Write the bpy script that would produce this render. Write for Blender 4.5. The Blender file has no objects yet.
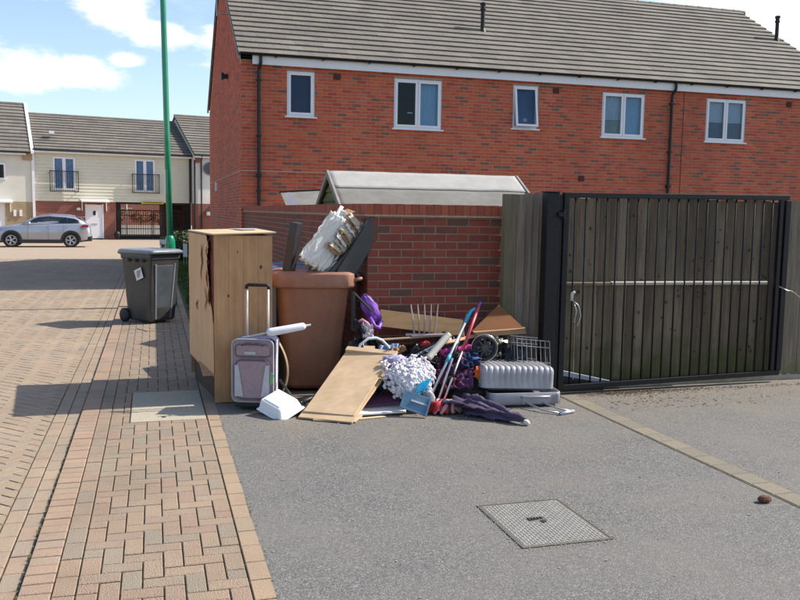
import bpy, bmesh, math, random
from mathutils import Vector, Matrix, noise
random.seed(7)
S = bpy.context.scene
COL = S.collection
R = math.radians
PI = math.pi

# ------------------------------------------------------------------ camera, sky, sun, exposure
cam = bpy.data.objects.new('camera', bpy.data.cameras.new('camera'))
COL.objects.link(cam)
rot = Matrix(((0.96006492, 0.01390439, -0.27943161), (-0.27933081, 0.10404225, -0.95454152), (0.01580038, 0.99447568, 0.10377123)))
cam.matrix_world = Matrix.Translation((0, 0, 1.70)) @ rot.to_4x4()
cam.data.sensor_width = 36.0
cam.data.lens = 37.98
cam.data.clip_start = 0.05
cam.data.clip_end = 1500
S.camera = cam

SUN_EL = R(43)
SUN_AZ = R(89.2)          # compass style: from +Y towards +X
w = bpy.data.worlds.new('World'); S.world = w; w.use_nodes = True
nt = w.node_tree; nt.nodes.clear()
def wn(t, **k):
    n = nt.nodes.new(t)
    for a, b in k.items(): setattr(n, a, b)
    return n
sky = wn('ShaderNodeTexSky', sky_type='NISHITA', sun_disc=False, sun_elevation=SUN_EL, sun_rotation=SUN_AZ, air_density=1.0, dust_density=1.2, ozone_density=1.2)
tc = wn('ShaderNodeTexCoord')
L = nt.links.new
def wmath(op, a, b=None):
    n = wn('ShaderNodeMath', operation=op)
    for i, v in enumerate((a, b)):
        if v is None: continue
        if isinstance(v, (int, float)): n.inputs[i].default_value = v
        else: L(v, n.inputs[i])
    return n.outputs[0]
nz = wn('ShaderNodeTexNoise'); nz.inputs['Scale'].default_value = 14; nz.inputs['Detail'].default_value = 9; nz.inputs['Roughness'].default_value = .58
mpg = wn('ShaderNodeMapping'); mpg.inputs['Scale'].default_value = (1, 1, 2.2)
L(tc.outputs['Generated'], mpg.inputs[0]); L(mpg.outputs[0], nz.inputs['Vector'])
acc = None
CL = [((-.103, .985, .142), .055, .017, .95), ((-.036, .978, .212), .032, .024, 1.0), ((.022, .978, .188), .040, .012, .9), ((.068, .98, .186), .026, .022, 1.0),
      ((-.028, .987, .161), .014, .007, .9), ((-.10, .972, .224), .03, .007, .7), ((.616, .758, .216), .12, .035, 1.0), ((-.075, .985, .150), .022, .010, .9)]
for c, rx, rz, st in CL:
    sb = wn('ShaderNodeVectorMath', operation='SUBTRACT'); L(tc.outputs['Generated'], sb.inputs[0]); sb.inputs[1].default_value = c
    ml = wn('ShaderNodeVectorMath', operation='MULTIPLY'); L(sb.outputs[0], ml.inputs[0]); ml.inputs[1].default_value = (1/rx, 1/rx, 1/rz)
    ln = wn('ShaderNodeVectorMath', operation='LENGTH'); L(ml.outputs[0], ln.inputs[0])
    d = wmath('ADD', ln.outputs['Value'], wmath('MULTIPLY', wmath('SUBTRACT', nz.outputs['Fac'], .5), 4.4))
    mr = wn('ShaderNodeMapRange', interpolation_type='SMOOTHSTEP'); L(d, mr.inputs['Value'])
    mr.inputs['From Min'].default_value = 1.55; mr.inputs['From Max'].default_value = .45
    mr.inputs['To Min'].default_value = 0; mr.inputs['To Max'].default_value = st
    acc = mr.outputs[0] if acc is None else wmath('MAXIMUM', acc, mr.outputs[0])
nz2 = wn('ShaderNodeTexNoise'); nz2.inputs['Scale'].default_value = 3.2; nz2.inputs['Detail'].default_value = 10; nz2.inputs['Roughness'].default_value = .6
L(mpg.outputs[0], nz2.inputs['Vector'])
mr = wn('ShaderNodeMapRange', interpolation_type='SMOOTHSTEP'); L(nz2.outputs['Fac'], mr.inputs['Value'])
mr.inputs['From Min'].default_value = .60; mr.inputs['From Max'].default_value = .85; mr.inputs['To Max'].default_value = .8
acc = wmath('MAXIMUM', acc, mr.outputs[0])
bg1 = wn('ShaderNodeBackground'); L(sky.outputs[0], bg1.inputs[0]); bg1.inputs[1].default_value = .13
bg2 = wn('ShaderNodeBackground'); bg2.inputs[0].default_value = (1, 1, 1.02, 1); bg2.inputs[1].default_value = .78
mx = wn('ShaderNodeMixShader'); L(acc, mx.inputs[0]); L(bg1.outputs[0], mx.inputs[1]); L(bg2.outputs[0], mx.inputs[2])
L(mx.outputs[0], wn('ShaderNodeOutputWorld').inputs[0])

sd = bpy.data.lights.new('sun', 'SUN'); sd.energy = 4.2; sd.angle = R(.53); sd.color = (1, .93, .82)
so = bpy.data.objects.new('sun', sd); COL.objects.link(so)
sdir = Vector((math.sin(SUN_AZ)*math.cos(SUN_EL), math.cos(SUN_AZ)*math.cos(SUN_EL), math.sin(SUN_EL)))
so.rotation_euler = sdir.to_track_quat('Z', 'Y').to_euler(); so.location = sdir*60
S.view_settings.view_transform = 'Standard'; S.view_settings.look = 'None'
S.view_settings.gamma = 1; S.view_settings.exposure = .76

# ------------------------------------------------------------------ materials
MATS = {}
def mat(name, c, c2=None, rough=.8, scale=3., bump=0., bscale=40., metal=0., amount=1., detail=6, stretch=None, coat=0., spec=None,
        rand=None, green=None, sheen=0., patch=None):
    """principled material: colour c mixed to c2 by noise in world space; rand = list of colours picked per piece; green = (z0,z1,colour) algae near the foot"""
    if name in MATS: return MATS[name]
    m = bpy.data.materials.new(name); m.use_nodes = True; MATS[name] = m
    t = m.node_tree; b = t.nodes['Principled BSDF']; lk = t.links.new
    b.inputs['Roughness'].default_value = rough; b.inputs['Metallic'].default_value = metal
    if coat: b.inputs['Coat Weight'].default_value = coat; b.inputs['Coat Roughness'].default_value = .08
    if spec is not None: b.inputs['Specular IOR Level'].default_value = spec
    if sheen: b.inputs['Sheen Weight'].default_value = sheen
    geo = t.nodes.new('ShaderNodeNewGeometry')
    vec = geo.outputs['Position']
    if stretch:
        mp = t.nodes.new('ShaderNodeMapping'); mp.inputs['Scale'].default_value = stretch; lk(vec, mp.inputs[0]); vec = mp.outputs[0]
    r = None
    if rand or stretch:
        oi = t.nodes.new('ShaderNodeObjectInfo'); ad = t.nodes.new('ShaderNodeMath'); ad.operation = 'ADD'
        lk(oi.outputs['Random'], ad.inputs[0]); lk(geo.outputs['Random Per Island'], ad.inputs[1])
        fr = t.nodes.new('ShaderNodeMath'); fr.operation = 'FRACT'; lk(ad.outputs[0], fr.inputs[0]); r = fr.outputs[0]
    if stretch:   # shift the grain from piece to piece
        va = t.nodes.new('ShaderNodeVectorMath'); va.operation = 'ADD'; cmb = t.nodes.new('ShaderNodeCombineXYZ')
        mu = t.nodes.new('ShaderNodeMath'); mu.operation = 'MULTIPLY'; mu.inputs[1].default_value = 57; lk(r, mu.inputs[0])
        for i in range(3): lk(mu.outputs[0], cmb.inputs[i])
        lk(vec, va.inputs[0]); lk(cmb.outputs[0], va.inputs[1]); vec = va.outputs[0]
    nzn = t.nodes.new('ShaderNodeTexNoise'); nzn.inputs['Scale'].default_value = scale; nzn.inputs['Detail'].default_value = detail; nzn.inputs['Roughness'].default_value = .62
    lk(vec, nzn.inputs['Vector'])
    mrn = t.nodes.new('ShaderNodeMapRange'); mrn.inputs['From Min'].default_value = .3; mrn.inputs['From Max'].default_value = .7; mrn.inputs['To Max'].default_value = amount
    lk(nzn.outputs['Fac'], mrn.inputs['Value'])
    def rgb(c): return (c[0], c[1], c[2], 1)
    mix = t.nodes.new('ShaderNodeMix'); mix.data_type = 'RGBA'; lk(mrn.outputs[0], mix.inputs['Factor'])
    if rand:
        ramp = t.nodes.new('ShaderNodeValToRGB'); ramp.color_ramp.interpolation = 'CONSTANT'
        els = ramp.color_ramp.elements
        n = len(rand)
        while len(els) < n: els.new(.5)
        for i, cc in enumerate(rand): els[i].position = i/n; els[i].color = rgb(cc)
        lk(r, ramp.inputs[0]); lk(ramp.outputs[0], mix.inputs['A'])
        hs = t.nodes.new('ShaderNodeHueSaturation'); hs.inputs['Value'].default_value = .62 if c2 is None else 1
        lk(ramp.outputs[0], hs.inputs['Color'])
        if c2 is None: lk(hs.outputs[0], mix.inputs['B'])
        else: mix.inputs['B'].default_value = rgb(c2)
    else:
        mix.inputs['A'].default_value = rgb(c)
        mix.inputs['B'].default_value = rgb(c2 if c2 else [x*.8 for x in c])
    out = mix.outputs['Result']
    if patch:      # broad tonal patches of weathering
        ps, lo, hi = patch; mp2 = t.nodes.new('ShaderNodeMapping'); mp2.inputs['Scale'].default_value = (1, 1, .45); lk(geo.outputs['Position'], mp2.inputs[0])
        pn = t.nodes.new('ShaderNodeTexNoise'); pn.inputs['Scale'].default_value = ps; pn.inputs['Detail'].default_value = 5; pn.inputs['Roughness'].default_value = .65; lk(mp2.outputs[0], pn.inputs['Vector'])
        pm = t.nodes.new('ShaderNodeMapRange'); pm.inputs['From Min'].default_value = .3; pm.inputs['From Max'].default_value = .7; pm.inputs['To Min'].default_value = lo; pm.inputs['To Max'].default_value = hi
        lk(pn.outputs['Fac'], pm.inputs['Value']); ph = t.nodes.new('ShaderNodeHueSaturation'); lk(out, ph.inputs['Color']); lk(pm.outputs[0], ph.inputs['Value']); out = ph.outputs[0]
    if green:
        z0, z1, gc = green
        sx = t.nodes.new('ShaderNodeSeparateXYZ'); lk(geo.outputs['Position'], sx.inputs[0])
        ng = t.nodes.new('ShaderNodeTexNoise'); ng.inputs['Scale'].default_value = 6; ng.inputs['Detail'].default_value = 5; lk(geo.outputs['Position'], ng.inputs['Vector'])
        mm = t.nodes.new('ShaderNodeMath'); mm.operation = 'MULTIPLY_ADD'; mm.inputs[1].default_value = (z1-z0)*2.2; lk(ng.outputs['Fac'], mm.inputs[0])
        sb = t.nodes.new('ShaderNodeMath'); sb.operation = 'MULTIPLY'; sb.inputs[1].default_value = -1; lk(sx.outputs['Z'], sb.inputs[0]); lk(sb.outputs[0], mm.inputs[2])
        m2 = t.nodes.new('ShaderNodeMapRange'); m2.inputs['From Min'].default_value = 0.1*(z1-z0); m2.inputs['From Max'].default_value = (z1-z0)*1.1; m2.inputs['To Max'].default_value = .85
        lk(mm.outputs[0], m2.inputs['Value'])
        mg = t.nodes.new('ShaderNodeMix'); mg.data_type = 'RGBA'; lk(m2.outputs[0], mg.inputs['Factor']); lk(out, mg.inputs['A']); mg.inputs['B'].default_value = rgb(gc)
        out = mg.outputs['Result']
    lk(out, b.inputs['Base Color'])
    if bump:
        nb = t.nodes.new('ShaderNodeTexNoise'); nb.inputs['Scale'].default_value = bscale; nb.inputs['Detail'].default_value = 6; lk(vec, nb.inputs['Vector'])
        bp = t.nodes.new('ShaderNodeBump'); bp.inputs['Strength'].default_value = bump; bp.inputs['Distance'].default_value = .01
        lk(nb.outputs['Fac'], bp.inputs['Height']); lk(bp.outputs[0], b.inputs['Normal'])
    return m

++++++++

### The problem
Pictures are excluded: retype only the lines from the beginning of the listing above through the line with "PI = math.pi", both included.

### Task solution
Write the bpy script that would produce this render. Write for Blender 4.5. The Blender file has no objects yet.
import bpy, bmesh, math, random
from mathutils import Vector, Matrix, noise
random.seed(7)
S = bpy.context.scene
COL = S.collection
R = math.radians
PI = math.pi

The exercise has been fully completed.